Afin de répondre aux attentes des Français, qui sont plus attachés que jamais à leur ruralité, et face au désengagement de l’État, beaucoup de maires prennent aujourd’hui position pour recréer en milieu rural une offre scolaire de proximité, privée ou associative, car ils savent que c’est essentiel pour donner à leurs jeunes l’envie d’y rester et d’y faire leur vie.
Madame la ministre, ma question est simple : que comptez-vous faire pour rapprocher l’école rurale publique des habitants de ces territoires ? (Applaudissements sur des travées des groupes SER et GEST.)
M. le président. La parole est à Mme la ministre.
Mme Nicole Belloubet, ministre de l’éducation nationale et de la jeunesse. Madame la sénatrice Drexler, le Gouvernement est particulièrement attaché à la place de l’école dans la ruralité. Lorsque j’étais rectrice de l’académie de Limoges – c’était il y a très longtemps –, cette question comptait parmi mes préoccupations majeures.
À la rentrée 2023, près de 18 % des élèves français étaient scolarisés dans 14 800 écoles publiques situées en zone rurale ; ces chiffres vous donnent une idée de la densité de notre maillage scolaire territorial. Les taux d’encadrement y sont favorables et s’améliorent d’année en année, en raison de la déprise démographique. Le nombre moyen d’élèves par classe est à ce jour de 19,4 dans les communes rurales éloignées et de 21,5 dans les autres communes rurales ; ces chiffres sont bas, inférieurs au ratio national, qui est, hors éducation prioritaire, de 22,7 élèves par classe.
Des politiques dédiées aux écoles rurales sont mises en œuvre ; elles ont été renforcées depuis 2018.
Je tiens ici à rappeler que le Président de la République s’est engagé à ce qu’aucune école rurale ne soit fermée sans l’accord du maire de la commune.
M. Jean-Michel Arnaud. L’engagement portait sur les fermetures de classes !
Mme Marie-Pierre Monier. Non, sur les fermetures d’écoles.
Mme Nicole Belloubet, ministre. L’engagement du Président de la République a bien trait aux fermetures d’écoles.
Je pense également au développement des regroupements pédagogiques intercommunaux – vous les avez cités, madame la sénatrice – ou des réseaux d’écoles. Nous avons pris un certain nombre d’engagements qui tous visent à maintenir la présence des écoles dans la ruralité.

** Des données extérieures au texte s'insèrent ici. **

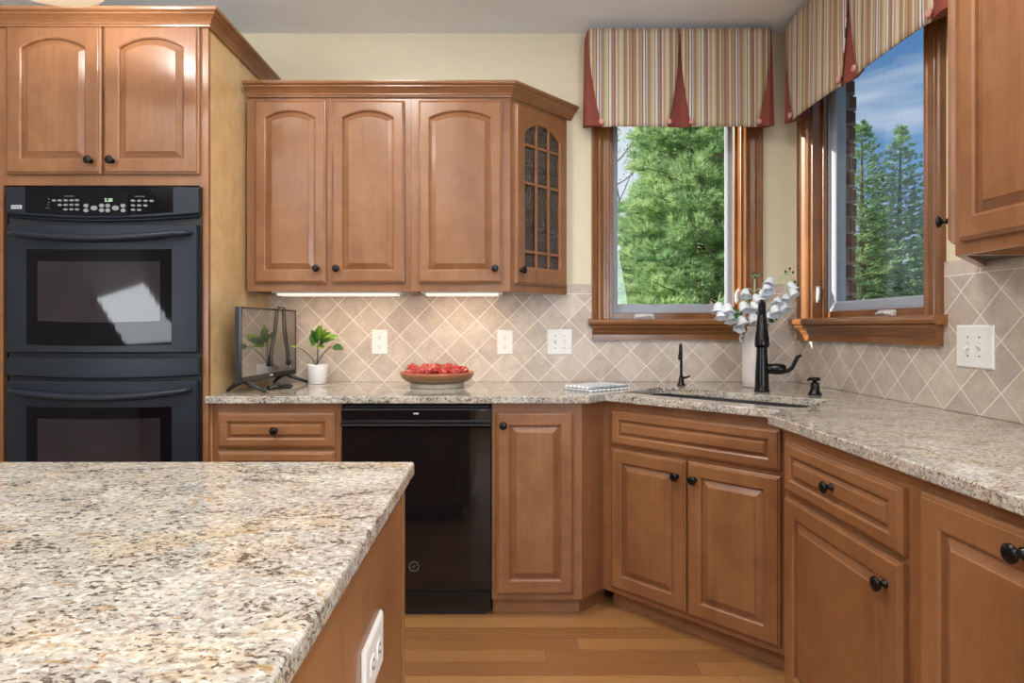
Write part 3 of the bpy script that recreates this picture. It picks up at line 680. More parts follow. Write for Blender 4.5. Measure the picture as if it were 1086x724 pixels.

Je rappelle en outre qu’un plan d’action pour notre école dans les territoires ruraux a été lancé par Élisabeth Borne et confirmé via le déploiement du plan France ruralités. C’est dans ce cadre qu’a été créée une instance de dialogue et de coordination entre l’État et les élus, l’Observatoire des dynamiques rurales.
Bref, un véritable effort est consenti pour maintenir la place de l’école publique dans les territoires ruraux. Nous devons bien entendu continuer et je veillerai notamment à ce que, dans les années à venir, les procédures de carte scolaire soient mieux préparées et fassent l’objet d’une anticipation de plus long terme, afin de prévenir les difficultés que vous évoquez.